There are other causes for rogue stars. Globular clusters orbit galaxies, and they penetrate the galactic disk ever so often. Stars can be lost. They start with enough speed to penetrate the galactic disk, but if they come too close to a disk star or a Bok globule, they could gain some sideways momentum and part from the globular cluster when it emerged on the other side of the disk. Likewise, simple stars can have close encounters that give them the additional momentum to leave the galaxy, especially if they were on the edges of it already.

These stars start out like ordinary stars, and ordinary stars often have planets. So, likely the rogue stars are actually rogue solar systems. And they populate the area between the Milky Way and Andromeda. The old friend with the rent money just showed up.

If you take the estimate of the number of stars in between galaxies in the Local Group, where the Milky Way and Andromeda, together with about 50 other smaller galaxies residing in it, to be about the same as the number of stars in the galaxies themselves, assume they are spread evenly around the volume of the Local Group, you find the mean distance between rogue stars is about 400 light years. Obviously there may be some areas where it is larger, but there are also likely to be pathways between galaxies where the distances are all shorter. What does this mean? It means that a 10,000 year super reliability will get a ship from one rogue planet to another. At 5% of the speed of light, traveling 400 light years takes 8000 years, and if there is some more luck, it might be possible to get from rogue star to rogue star without having to go more than 300 or even 200 light years. So, reliability problems do not inhibit intergalactic migration, as long as the recent results on rogue star counts are approximately correct. This means that we would have to look elsewhere to find a barrier to intergalactic colonization.

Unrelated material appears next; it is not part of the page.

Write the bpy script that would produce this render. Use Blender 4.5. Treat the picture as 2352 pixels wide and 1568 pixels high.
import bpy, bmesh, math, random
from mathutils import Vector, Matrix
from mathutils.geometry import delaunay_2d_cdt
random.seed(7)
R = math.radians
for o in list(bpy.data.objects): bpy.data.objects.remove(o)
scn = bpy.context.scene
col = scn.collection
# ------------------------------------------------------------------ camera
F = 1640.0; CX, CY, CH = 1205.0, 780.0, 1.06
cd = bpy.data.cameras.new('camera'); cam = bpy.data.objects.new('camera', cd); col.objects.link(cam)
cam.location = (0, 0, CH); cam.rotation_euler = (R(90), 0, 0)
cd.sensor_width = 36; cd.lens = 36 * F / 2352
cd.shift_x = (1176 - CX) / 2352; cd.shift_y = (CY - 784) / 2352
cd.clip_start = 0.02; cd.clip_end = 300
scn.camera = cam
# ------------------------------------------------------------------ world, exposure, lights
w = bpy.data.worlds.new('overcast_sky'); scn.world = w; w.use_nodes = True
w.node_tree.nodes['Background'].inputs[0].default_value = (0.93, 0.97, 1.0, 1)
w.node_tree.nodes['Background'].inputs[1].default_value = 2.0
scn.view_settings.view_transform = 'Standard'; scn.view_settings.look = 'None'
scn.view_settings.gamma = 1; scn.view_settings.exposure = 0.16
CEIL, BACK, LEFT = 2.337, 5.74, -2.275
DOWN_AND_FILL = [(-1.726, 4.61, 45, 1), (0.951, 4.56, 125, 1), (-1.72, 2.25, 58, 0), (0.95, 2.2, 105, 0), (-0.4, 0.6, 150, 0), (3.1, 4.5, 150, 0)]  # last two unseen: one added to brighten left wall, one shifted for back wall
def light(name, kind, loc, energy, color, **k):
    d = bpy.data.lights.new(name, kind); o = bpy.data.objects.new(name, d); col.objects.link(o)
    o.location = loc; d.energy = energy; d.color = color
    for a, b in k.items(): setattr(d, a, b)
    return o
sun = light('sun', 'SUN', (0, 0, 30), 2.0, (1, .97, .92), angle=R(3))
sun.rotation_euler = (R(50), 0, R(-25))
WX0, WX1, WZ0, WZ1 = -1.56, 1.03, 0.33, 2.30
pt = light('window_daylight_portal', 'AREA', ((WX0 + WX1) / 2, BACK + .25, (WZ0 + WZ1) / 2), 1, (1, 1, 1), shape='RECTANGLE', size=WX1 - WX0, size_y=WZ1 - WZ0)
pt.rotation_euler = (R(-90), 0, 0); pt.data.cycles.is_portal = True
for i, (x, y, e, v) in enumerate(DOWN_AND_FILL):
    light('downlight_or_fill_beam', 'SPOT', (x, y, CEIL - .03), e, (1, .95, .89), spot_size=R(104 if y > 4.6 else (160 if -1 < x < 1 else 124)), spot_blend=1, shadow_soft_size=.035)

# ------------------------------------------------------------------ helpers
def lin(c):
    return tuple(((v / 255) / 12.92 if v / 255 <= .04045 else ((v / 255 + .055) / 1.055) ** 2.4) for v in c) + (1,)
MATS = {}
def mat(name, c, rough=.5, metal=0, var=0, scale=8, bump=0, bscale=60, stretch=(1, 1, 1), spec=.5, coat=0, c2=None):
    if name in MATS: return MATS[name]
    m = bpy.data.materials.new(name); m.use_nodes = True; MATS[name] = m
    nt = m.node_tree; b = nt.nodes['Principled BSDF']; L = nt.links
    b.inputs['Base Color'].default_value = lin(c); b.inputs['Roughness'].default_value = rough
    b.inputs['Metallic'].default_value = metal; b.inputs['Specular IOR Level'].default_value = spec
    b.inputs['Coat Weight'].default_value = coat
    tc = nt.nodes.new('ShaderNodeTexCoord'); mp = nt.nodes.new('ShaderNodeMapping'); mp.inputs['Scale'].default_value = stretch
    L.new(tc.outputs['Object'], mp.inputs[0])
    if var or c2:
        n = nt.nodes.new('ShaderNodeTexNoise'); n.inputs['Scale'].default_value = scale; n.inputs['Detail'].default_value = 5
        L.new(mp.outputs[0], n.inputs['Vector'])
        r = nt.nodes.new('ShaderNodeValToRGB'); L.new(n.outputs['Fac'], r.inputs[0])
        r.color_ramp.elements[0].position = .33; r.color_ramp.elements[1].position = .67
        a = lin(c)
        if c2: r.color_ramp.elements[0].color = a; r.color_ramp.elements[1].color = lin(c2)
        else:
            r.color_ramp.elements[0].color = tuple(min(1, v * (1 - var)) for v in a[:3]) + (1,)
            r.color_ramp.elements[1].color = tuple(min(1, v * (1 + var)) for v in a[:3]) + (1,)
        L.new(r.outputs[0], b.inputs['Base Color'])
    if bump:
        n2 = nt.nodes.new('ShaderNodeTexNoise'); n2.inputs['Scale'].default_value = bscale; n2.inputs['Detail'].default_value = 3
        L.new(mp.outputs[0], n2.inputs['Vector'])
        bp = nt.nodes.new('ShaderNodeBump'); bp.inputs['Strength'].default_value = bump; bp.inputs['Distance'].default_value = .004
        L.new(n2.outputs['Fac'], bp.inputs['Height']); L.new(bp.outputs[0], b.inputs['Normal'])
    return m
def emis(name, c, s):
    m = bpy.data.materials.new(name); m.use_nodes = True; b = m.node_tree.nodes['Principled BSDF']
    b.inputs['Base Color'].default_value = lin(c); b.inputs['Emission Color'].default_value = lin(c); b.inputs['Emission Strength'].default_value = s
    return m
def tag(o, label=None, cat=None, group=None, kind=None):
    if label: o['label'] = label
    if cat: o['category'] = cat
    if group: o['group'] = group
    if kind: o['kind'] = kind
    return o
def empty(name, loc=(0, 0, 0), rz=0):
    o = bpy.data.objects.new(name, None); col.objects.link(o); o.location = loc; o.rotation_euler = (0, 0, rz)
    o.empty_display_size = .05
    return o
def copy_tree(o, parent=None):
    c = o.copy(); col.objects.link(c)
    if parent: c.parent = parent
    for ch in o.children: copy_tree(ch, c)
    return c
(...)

It will certainly take a long time. Having rest stops along a 25 million year journey does not make it any faster. There would have to be an extraordinary devotion to colonization for an alien civilization to undertake such a voyage. What we have discussed here does not mean there is any intergalactic colonization going on, any more than we can determine that there is any intragalactic colonization going on. What has been recently discovered eliminates or at least reduces one barrier to it. The rest remain to be found.